That whole free shipping thing that Amazon offers is really sort of dangerous. They're smart to make it free only after spending $25 (from a marketing standpoint). If you're buying a paperback you need to buy two or three to take advantage of the offer. And then if you're like me you can't resist throwing another book into the cart for good measure. So, yes, the top four books are recent Amazon purchases and the bottom book is a review copy I recently mentioned. The impetus to order anything was a combination of being seduced by those lovely Europa Editions, and a recommendation (via) for a book I'd never heard of that I was pleased to find (am working on borrowing the other great suggestions and so far have one).

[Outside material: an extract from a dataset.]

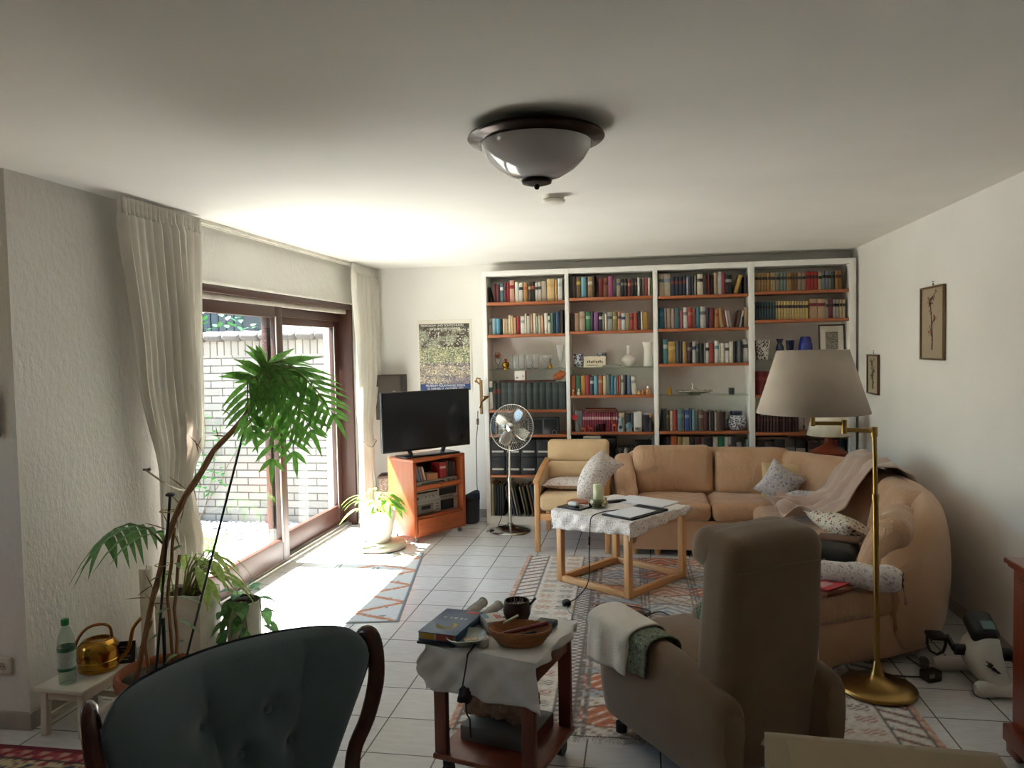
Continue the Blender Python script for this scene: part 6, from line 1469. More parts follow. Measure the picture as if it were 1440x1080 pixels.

I own some of Penguin's Rough Guides (from the Women Travel series--excellent books!), but I didn't realize they did other kinds of (non travel) Rough Guides. On first glance The Rough Guide to Crime Fiction (with a forword by Ian Rankin) looks to be an excellent resource. It's a compact little reference guide to the best of the best in mysteries and crime fiction. There are fifteen different categories ranging from "The Golden Age" to "Organized Crime" to "Foreign Bloodshed". I expect to find some new authors between these pages and only wish it was an even bigger book (though I shouldn't be so greedy).
It was hard deciding on just a couple of Europa Editions titles, but I finally narrowed it down to Amélie Northomb's Tokyo Fiancée, a novel of modern relationships, and Christa Wolf's One Day a Year, 1960-2000, which is a book of essays. I'm especially curious about the Wolf book. According to the blurb she is the "best-known author to emerge from East Germany and one of contemporary literature's most important living authors." Wolf was asked by a Russian newspaper to describe one day (the 27th of September) "as precisely as possible". This should be an interesting look behind the Iron Curtain over the course of forty years.
The Sleeping and the Dead by Ann Cleeves was bought purely on a whim. It's about a body discovered in a lake thirty years after it was dumped there. I'm always interested in mysteries where the crime occurred in the past, as there is usually a nice historical slant to them. It's published by Bloody Brits Press, which is an entirely new to me publisher. I wonder what other good titles they publish and will be checking out their website to find out.
The last book, The Kindly Ones, by Jonathan Littell I've already mentioned. I had to share a photo--it's quite a hefty book. It includes a glossary and list of German military ranks and their American equivalents in the back. I'd be curious to read some reviews of it before diving in--it's one I think may take a while to get through. It's been called controversial and provocative, so I'll have to wait for the right moment to pick this one up.